Material:
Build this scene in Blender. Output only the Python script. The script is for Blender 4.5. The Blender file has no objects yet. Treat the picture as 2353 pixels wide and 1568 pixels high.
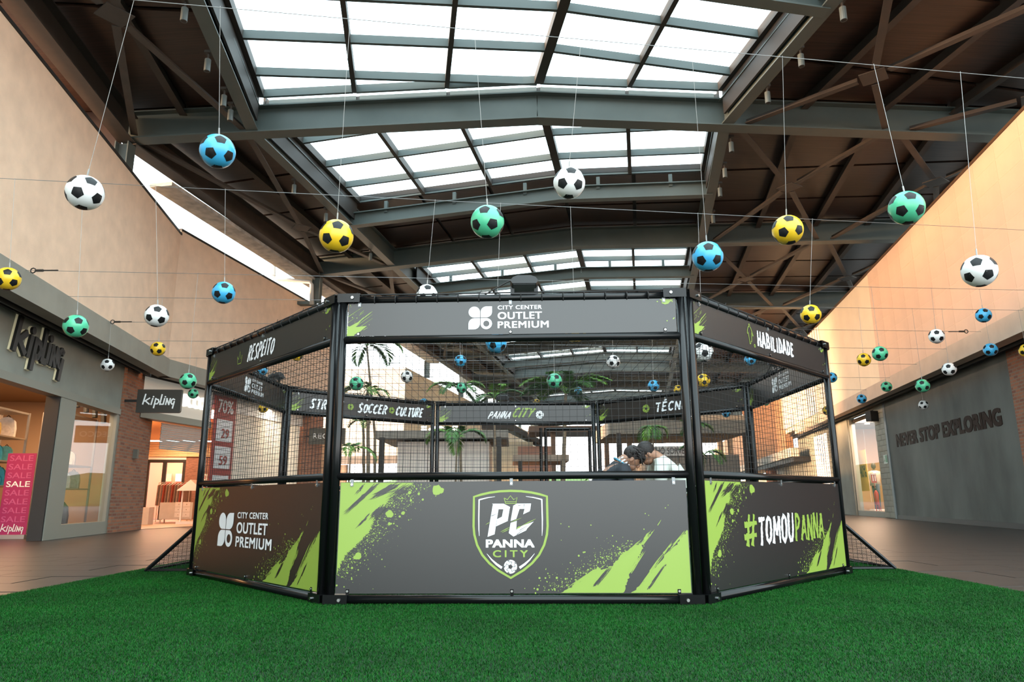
import bpy, bmesh, math, random
from mathutils import Vector as V, Matrix
from mathutils.geometry import tessellate_polygon
SC = bpy.context.scene
COL = SC.collection
rnd = random.Random(7)

# ---------------------------------------------------------------- camera
FPX, PITCH, ROLL, CZ = 1622.0, 0.2200, -0.0056, 0.7228
_F = V((0, math.cos(PITCH), math.sin(PITCH))); _R = V((1, 0, 0)); _U = _R.cross(_F)
CR = _R * math.cos(ROLL) + _U * math.sin(ROLL)
CU = -_R * math.sin(ROLL) + _U * math.cos(ROLL)
CAM = V((0, 0, CZ))
cd = bpy.data.cameras.new('camera'); cam = bpy.data.objects.new('camera', cd); COL.objects.link(cam)
cd.sensor_width = 36.0; cd.lens = 36.0 * FPX / 2353.0; cd.clip_end = 2000; cd.clip_start = 0.05
cam.matrix_world = Matrix(((CR.x, CU.x, -_F.x, 0), (CR.y, CU.y, -_F.y, 0), (CR.z, CU.z, -_F.z, CZ), (0, 0, 0, 1)))
SC.camera = cam

# ---------------------------------------------------------------- world, sun, exposure
SKY = 4.7
w = bpy.data.worlds.new('World'); SC.world = w; w.use_nodes = True
nt = w.node_tree; bg = nt.nodes['Background']
tc = nt.nodes.new('ShaderNodeTexCoord'); sx = nt.nodes.new('ShaderNodeSeparateXYZ'); rp = nt.nodes.new('ShaderNodeValToRGB')
nt.links.new(tc.outputs['Generated'], sx.inputs[0]); nt.links.new(sx.outputs['Z'], rp.inputs['Fac'])
rp.color_ramp.elements[0].color = (1.0, 0.97, 0.95, 1); rp.color_ramp.elements[0].position = 0.0
rp.color_ramp.elements[1].color = (0.78, 0.95, 1.0, 1); rp.color_ramp.elements[1].position = 0.35
nt.links.new(rp.outputs['Color'], bg.inputs['Color']); bg.inputs['Strength'].default_value = SKY
sd = bpy.data.lights.new('sun', 'SUN'); sd.energy = 26.0; sd.color = (1.0, 0.56, 0.28); sd.angle = math.radians(18)
so = bpy.data.objects.new('sun', sd); COL.objects.link(so)
so.rotation_euler = V((0.99, 0.12, -0.065)).to_track_quat('-Z', 'Y').to_euler()
SC.view_settings.view_transform = 'Standard'; SC.view_settings.look = 'None'
SC.view_settings.exposure = 0.0; SC.view_settings.gamma = 1.0
try: SC.view_settings.use_curve_mapping = False
except Exception: pass
SC.cycles.max_bounces = 8; SC.cycles.diffuse_bounces = 5; SC.cycles.glossy_bounces = 4
SC.cycles.transparent_max_bounces = 24; SC.cycles.transmission_bounces = 6
SC.cycles.caustics_reflective = False; SC.cycles.caustics_refractive = False
SC.cycles.sample_clamp_indirect = 6.0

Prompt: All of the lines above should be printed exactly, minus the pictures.

Answer:
Build this scene in Blender. Output only the Python script. The script is for Blender 4.5. The Blender file has no objects yet. Treat the picture as 2353 pixels wide and 1568 pixels high.
import bpy, bmesh, math, random
from mathutils import Vector as V, Matrix
from mathutils.geometry import tessellate_polygon
SC = bpy.context.scene
COL = SC.collection
rnd = random.Random(7)

# ---------------------------------------------------------------- camera
FPX, PITCH, ROLL, CZ = 1622.0, 0.2200, -0.0056, 0.7228
_F = V((0, math.cos(PITCH), math.sin(PITCH))); _R = V((1, 0, 0)); _U = _R.cross(_F)
CR = _R * math.cos(ROLL) + _U * math.sin(ROLL)
CU = -_R * math.sin(ROLL) + _U * math.cos(ROLL)
CAM = V((0, 0, CZ))
cd = bpy.data.cameras.new('camera'); cam = bpy.data.objects.new('camera', cd); COL.objects.link(cam)
cd.sensor_width = 36.0; cd.lens = 36.0 * FPX / 2353.0; cd.clip_end = 2000; cd.clip_start = 0.05
cam.matrix_world = Matrix(((CR.x, CU.x, -_F.x, 0), (CR.y, CU.y, -_F.y, 0), (CR.z, CU.z, -_F.z, CZ), (0, 0, 0, 1)))
SC.camera = cam

# ---------------------------------------------------------------- world, sun, exposure
SKY = 4.7
w = bpy.data.worlds.new('World'); SC.world = w; w.use_nodes = True
nt = w.node_tree; bg = nt.nodes['Background']
tc = nt.nodes.new('ShaderNodeTexCoord'); sx = nt.nodes.new('ShaderNodeSeparateXYZ'); rp = nt.nodes.new('ShaderNodeValToRGB')
nt.links.new(tc.outputs['Generated'], sx.inputs[0]); nt.links.new(sx.outputs['Z'], rp.inputs['Fac'])
rp.color_ramp.elements[0].color = (1.0, 0.97, 0.95, 1); rp.color_ramp.elements[0].position = 0.0
rp.color_ramp.elements[1].color = (0.78, 0.95, 1.0, 1); rp.color_ramp.elements[1].position = 0.35
nt.links.new(rp.outputs['Color'], bg.inputs['Color']); bg.inputs['Strength'].default_value = SKY
sd = bpy.data.lights.new('sun', 'SUN'); sd.energy = 26.0; sd.color = (1.0, 0.56, 0.28); sd.angle = math.radians(18)
so = bpy.data.objects.new('sun', sd); COL.objects.link(so)
so.rotation_euler = V((0.99, 0.12, -0.065)).to_track_quat('-Z', 'Y').to_euler()
SC.view_settings.view_transform = 'Standard'; SC.view_settings.look = 'None'
SC.view_settings.exposure = 0.0; SC.view_settings.gamma = 1.0
try: SC.view_settings.use_curve_mapping = False
except Exception: pass
SC.cycles.max_bounces = 8; SC.cycles.diffuse_bounces = 5; SC.cycles.glossy_bounces = 4
SC.cycles.transparent_max_bounces = 24; SC.cycles.transmission_bounces = 6
SC.cycles.caustics_reflective = False; SC.cycles.caustics_refractive = False
SC.cycles.sample_clamp_indirect = 6.0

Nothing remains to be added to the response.